La giurisprudenza ha sostenuto che, in presenza di operazioni effettive, la deduzione va riconosciuta in quanto l’impresa italiana non può entrare nel merito della pianificazione fiscale del fornitore, libero nelle proprie scelte di utilizzare veicoli societari in paesi a bassa fiscalità (Ctp Venezia n. 1/12).
Per la seconda esimente, invece, sono stati individuati specifici elementi per dimostrare l’effettivo interesse economico tra i quali il prezzo praticato, i costi accessori, le modalità di attuazione (risoluzione 46 del 16 marzo 2004 e circolare 51/E/2010).
In giurisprudenza si è poi sostenuto che l’impresa è libera di ricercare i fornitori più idonei e non deve essere costretta – a parità di prezzo e se la transazione è effettiva – a rivolgersi a fornitori non black list. Un’operazione non palesemente in perdita, se effettivamente compiuta, è più che idonea ad integrare il requisito dell’interesse economico (Ctr Marche 22 giugno 2010, n. 5). Ciò che conta è il conseguimento di un utile superiore alla media (Ctr Lombardia 8 novembre 2012, n. 138) o la realizzazione di notevoli margini di profitto (Ctr Piemonte, 13 dicembre 2012, n. 91). La stessa circolare 51/E ha poi riconosciuto la sussistenza dell’interesse economico pur in presenza di un prezzo di acquisto superiore alla media di mercato.

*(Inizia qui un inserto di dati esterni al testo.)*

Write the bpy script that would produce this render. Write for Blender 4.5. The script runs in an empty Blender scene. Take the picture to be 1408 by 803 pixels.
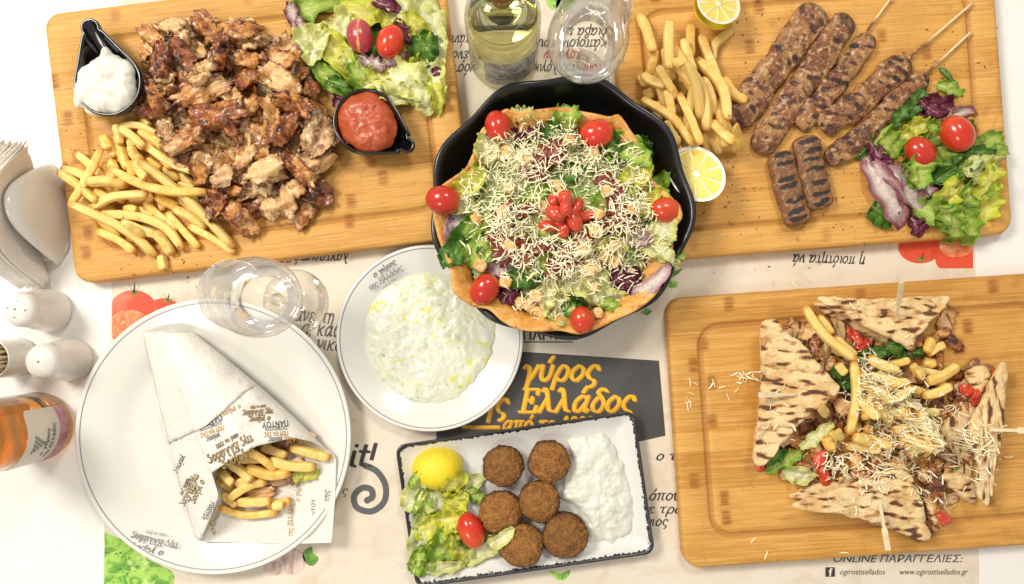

Le possibili semplificazioni della norma
In più occasioni è stata ipotizzata la sostituzione dell’indeducibilità dei costi black list con il concetto di valore normale del transfer pricing. Tuttavia, in relazione ai costi black list la problematica consiste nella simulazione – in tutto o in parte – dei corrispettivi. Invece nel transfer pricing la divergenza di prezzo (rispetto al valore normale) è finalizzata a minimizzare il carico impositivo di gruppo. Il riconoscimento del costo black list limitato al valore normale non appare decisivo, avendo senso solo in caso di parziale simulazione del corrispettivo.
La norma potrebbe circoscriversi alle sole prestazioni di servizi, la cui concreta esecuzione e il valore di mercato appaiono difficili da provare anche in presenza di un rafforzato scambio di informazioni. Per le cessioni di beni, invece, la previsione di indeducibilità potrebbe essere eliminata trattandosi di operazioni difficilmente simulabili.
Le imprese sono infatti spesso costrette ad approvvigionarsi all’estero per esigenze di mercato (petrolio, pelli, elettronica di consumo) a fronte di oneri - le esimenti - sproporzionati e causa di ricorrente contenzioso, sempre più incerto anche per l’erario. È auspicabile che si realizzi questa revisione e l’attuazione della delega fiscale potrebbe essere l’occasione giusta.